When I wake up in the morning at home in Lincoln, I look to the front, to one of the most glorious buildings in Europe. But if I go to the top bedroom and look down the hill, I see some of the worst excrescences of the 1960s and 1970s. Round the Brayford Pool, where the university has developed wonderfully, some of the buildings are, frankly, deeply disappointing. They are on the site of wonderful Victorian warehouses that would have made the most marvellous student accommodation.

I will talk very briefly about the heritage aspect of this important report. I remember over 40 years ago when I first became involved in the heritage movement those marvellous words of Sir John Betjeman, who galvanised people:

“Goodbye to old Bath! We who loved you are sorry.
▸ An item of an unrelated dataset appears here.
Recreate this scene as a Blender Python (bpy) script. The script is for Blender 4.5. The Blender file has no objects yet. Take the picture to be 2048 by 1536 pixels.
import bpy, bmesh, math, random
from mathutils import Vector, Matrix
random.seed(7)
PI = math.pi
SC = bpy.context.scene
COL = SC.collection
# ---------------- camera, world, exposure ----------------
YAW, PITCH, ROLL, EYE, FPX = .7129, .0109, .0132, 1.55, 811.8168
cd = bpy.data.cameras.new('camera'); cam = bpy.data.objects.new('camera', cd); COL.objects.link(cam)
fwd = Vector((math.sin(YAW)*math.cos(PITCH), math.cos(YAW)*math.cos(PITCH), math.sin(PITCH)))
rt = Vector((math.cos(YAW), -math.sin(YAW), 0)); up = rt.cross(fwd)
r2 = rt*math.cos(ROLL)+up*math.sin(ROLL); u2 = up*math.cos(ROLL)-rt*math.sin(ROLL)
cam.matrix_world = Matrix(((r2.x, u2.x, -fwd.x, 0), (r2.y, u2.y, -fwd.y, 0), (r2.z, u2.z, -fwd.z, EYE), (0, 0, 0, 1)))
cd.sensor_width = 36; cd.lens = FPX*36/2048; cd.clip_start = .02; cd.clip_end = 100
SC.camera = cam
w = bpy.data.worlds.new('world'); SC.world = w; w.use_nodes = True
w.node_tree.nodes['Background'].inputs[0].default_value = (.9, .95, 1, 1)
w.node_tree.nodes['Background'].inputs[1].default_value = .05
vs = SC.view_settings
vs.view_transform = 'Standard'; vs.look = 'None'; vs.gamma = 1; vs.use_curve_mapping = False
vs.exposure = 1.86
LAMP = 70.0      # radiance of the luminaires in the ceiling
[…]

They’re carting you off by developer’s lorry”.

Of course, it was his stinging verse that helped to reverse that trend. We need to be conscious of the enormous value of our historic built environment. We do not want a repetition of the tearing down of the terraces of Liverpool, the rape of Worcester and Gloucester and the despoliation of the lower town in Lincoln 40 or 50 years ago.

What I hope we can take from this report, among other things, is the message that it is often still better to adopt and adapt than to tear down. There is a great deal to be said for trying to get life back into our cities. Where there is life, there is less crime. So much could be done to adapt and build over the shop, as it were. So much could be done to bring well designed new buildings side by side with adapted older buildings to give pulsating life to our towns and cities.

It is to this that Sir Terry’s report points us. He has sections on the economic benefit of heritage. He has sections on the importance of our historic built environment. If in the few minutes that each of us has at our disposal tonight we could help to underline some of the messages of this seminal report, the noble Baroness will indeed have performed a signal service.